Give the data below again, word for word.

» **EXERCISE MATERIALS**
[BEGIN]

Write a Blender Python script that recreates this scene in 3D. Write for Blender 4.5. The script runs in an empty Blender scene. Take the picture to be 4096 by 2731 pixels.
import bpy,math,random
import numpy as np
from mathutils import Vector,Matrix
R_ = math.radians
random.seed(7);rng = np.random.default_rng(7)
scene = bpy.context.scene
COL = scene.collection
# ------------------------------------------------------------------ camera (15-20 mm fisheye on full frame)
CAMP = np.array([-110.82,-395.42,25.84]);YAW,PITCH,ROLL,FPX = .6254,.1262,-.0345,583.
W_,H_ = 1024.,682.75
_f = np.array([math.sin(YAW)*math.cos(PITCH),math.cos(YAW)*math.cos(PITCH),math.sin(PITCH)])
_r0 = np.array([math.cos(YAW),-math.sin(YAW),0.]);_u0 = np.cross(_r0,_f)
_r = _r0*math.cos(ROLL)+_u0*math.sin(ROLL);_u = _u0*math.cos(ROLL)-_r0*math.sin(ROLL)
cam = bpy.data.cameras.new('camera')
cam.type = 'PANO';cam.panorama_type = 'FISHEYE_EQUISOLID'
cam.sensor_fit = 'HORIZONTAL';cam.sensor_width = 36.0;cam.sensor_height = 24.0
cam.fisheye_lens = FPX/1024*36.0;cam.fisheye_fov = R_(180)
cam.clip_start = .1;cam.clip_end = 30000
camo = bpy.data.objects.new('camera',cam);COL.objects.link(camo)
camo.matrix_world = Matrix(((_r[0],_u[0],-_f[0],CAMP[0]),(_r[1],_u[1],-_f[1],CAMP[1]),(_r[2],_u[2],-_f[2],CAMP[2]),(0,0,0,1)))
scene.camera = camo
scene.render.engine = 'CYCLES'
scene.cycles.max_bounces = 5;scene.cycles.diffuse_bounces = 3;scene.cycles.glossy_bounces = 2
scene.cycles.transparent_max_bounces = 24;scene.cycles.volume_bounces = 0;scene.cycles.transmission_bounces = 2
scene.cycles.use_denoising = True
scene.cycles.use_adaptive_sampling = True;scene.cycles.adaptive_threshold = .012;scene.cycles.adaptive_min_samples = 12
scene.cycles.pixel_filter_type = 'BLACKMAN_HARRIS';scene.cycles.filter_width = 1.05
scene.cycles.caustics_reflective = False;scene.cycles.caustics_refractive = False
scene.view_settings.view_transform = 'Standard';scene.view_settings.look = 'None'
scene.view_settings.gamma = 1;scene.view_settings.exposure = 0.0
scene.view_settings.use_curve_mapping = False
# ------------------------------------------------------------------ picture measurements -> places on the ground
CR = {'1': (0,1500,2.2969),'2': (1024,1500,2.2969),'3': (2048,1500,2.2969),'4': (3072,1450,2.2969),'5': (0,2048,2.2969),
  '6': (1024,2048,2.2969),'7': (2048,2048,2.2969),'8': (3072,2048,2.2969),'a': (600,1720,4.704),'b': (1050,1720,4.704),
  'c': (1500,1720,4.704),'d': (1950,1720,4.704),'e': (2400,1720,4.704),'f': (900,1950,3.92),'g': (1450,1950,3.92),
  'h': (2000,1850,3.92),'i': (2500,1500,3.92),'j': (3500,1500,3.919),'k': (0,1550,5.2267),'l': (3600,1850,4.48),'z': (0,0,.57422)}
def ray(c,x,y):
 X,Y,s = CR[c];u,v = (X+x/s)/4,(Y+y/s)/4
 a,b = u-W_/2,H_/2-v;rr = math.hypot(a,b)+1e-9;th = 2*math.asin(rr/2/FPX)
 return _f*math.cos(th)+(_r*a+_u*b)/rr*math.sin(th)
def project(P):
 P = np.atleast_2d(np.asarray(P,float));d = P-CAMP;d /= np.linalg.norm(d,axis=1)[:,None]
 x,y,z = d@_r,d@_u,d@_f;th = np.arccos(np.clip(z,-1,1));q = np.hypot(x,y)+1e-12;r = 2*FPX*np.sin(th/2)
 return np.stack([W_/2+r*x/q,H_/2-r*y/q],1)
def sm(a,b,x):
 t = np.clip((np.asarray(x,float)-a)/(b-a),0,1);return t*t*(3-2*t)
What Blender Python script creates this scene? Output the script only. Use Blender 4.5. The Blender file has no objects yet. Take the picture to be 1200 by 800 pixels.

[END]

» **OUTPUT FOR THIS TASK**
Write a Blender Python script that recreates this scene in 3D. Write for Blender 4.5. The script runs in an empty Blender scene. Take the picture to be 4096 by 2731 pixels.
import bpy,math,random
import numpy as np
from mathutils import Vector,Matrix
R_ = math.radians
random.seed(7);rng = np.random.default_rng(7)
scene = bpy.context.scene
COL = scene.collection
# ------------------------------------------------------------------ camera (15-20 mm fisheye on full frame)
CAMP = np.array([-110.82,-395.42,25.84]);YAW,PITCH,ROLL,FPX = .6254,.1262,-.0345,583.
W_,H_ = 1024.,682.75
_f = np.array([math.sin(YAW)*math.cos(PITCH),math.cos(YAW)*math.cos(PITCH),math.sin(PITCH)])
_r0 = np.array([math.cos(YAW),-math.sin(YAW),0.]);_u0 = np.cross(_r0,_f)
_r = _r0*math.cos(ROLL)+_u0*math.sin(ROLL);_u = _u0*math.cos(ROLL)-_r0*math.sin(ROLL)
cam = bpy.data.cameras.new('camera')
cam.type = 'PANO';cam.panorama_type = 'FISHEYE_EQUISOLID'
cam.sensor_fit = 'HORIZONTAL';cam.sensor_width = 36.0;cam.sensor_height = 24.0
cam.fisheye_lens = FPX/1024*36.0;cam.fisheye_fov = R_(180)
cam.clip_start = .1;cam.clip_end = 30000
camo = bpy.data.objects.new('camera',cam);COL.objects.link(camo)
camo.matrix_world = Matrix(((_r[0],_u[0],-_f[0],CAMP[0]),(_r[1],_u[1],-_f[1],CAMP[1]),(_r[2],_u[2],-_f[2],CAMP[2]),(0,0,0,1)))
scene.camera = camo
scene.render.engine = 'CYCLES'
scene.cycles.max_bounces = 5;scene.cycles.diffuse_bounces = 3;scene.cycles.glossy_bounces = 2
scene.cycles.transparent_max_bounces = 24;scene.cycles.volume_bounces = 0;scene.cycles.transmission_bounces = 2
scene.cycles.use_denoising = True
scene.cycles.use_adaptive_sampling = True;scene.cycles.adaptive_threshold = .012;scene.cycles.adaptive_min_samples = 12
scene.cycles.pixel_filter_type = 'BLACKMAN_HARRIS';scene.cycles.filter_width = 1.05
scene.cycles.caustics_reflective = False;scene.cycles.caustics_refractive = False
scene.view_settings.view_transform = 'Standard';scene.view_settings.look = 'None'
scene.view_settings.gamma = 1;scene.view_settings.exposure = 0.0
scene.view_settings.use_curve_mapping = False
# ------------------------------------------------------------------ picture measurements -> places on the ground
CR = {'1': (0,1500,2.2969),'2': (1024,1500,2.2969),'3': (2048,1500,2.2969),'4': (3072,1450,2.2969),'5': (0,2048,2.2969),
  '6': (1024,2048,2.2969),'7': (2048,2048,2.2969),'8': (3072,2048,2.2969),'a': (600,1720,4.704),'b': (1050,1720,4.704),
  'c': (1500,1720,4.704),'d': (1950,1720,4.704),'e': (2400,1720,4.704),'f': (900,1950,3.92),'g': (1450,1950,3.92),
  'h': (2000,1850,3.92),'i': (2500,1500,3.92),'j': (3500,1500,3.919),'k': (0,1550,5.2267),'l': (3600,1850,4.48),'z': (0,0,.57422)}
def ray(c,x,y):
 X,Y,s = CR[c];u,v = (X+x/s)/4,(Y+y/s)/4
 a,b = u-W_/2,H_/2-v;rr = math.hypot(a,b)+1e-9;th = 2*math.asin(rr/2/FPX)
 return _f*math.cos(th)+(_r*a+_u*b)/rr*math.sin(th)
def project(P):
 P = np.atleast_2d(np.asarray(P,float));d = P-CAMP;d /= np.linalg.norm(d,axis=1)[:,None]
 x,y,z = d@_r,d@_u,d@_f;th = np.arccos(np.clip(z,-1,1));q = np.hypot(x,y)+1e-12;r = 2*FPX*np.sin(th/2)
 return np.stack([W_/2+r*x/q,H_/2-r*y/q],1)
def sm(a,b,x):
 t = np.clip((np.asarray(x,float)-a)/(b-a),0,1);return t*t*(3-2*t)
What Blender Python script creates this scene? Output the script only. Use Blender 4.5. The Blender file has no objects yet. Take the picture to be 1200 by 800 pixels.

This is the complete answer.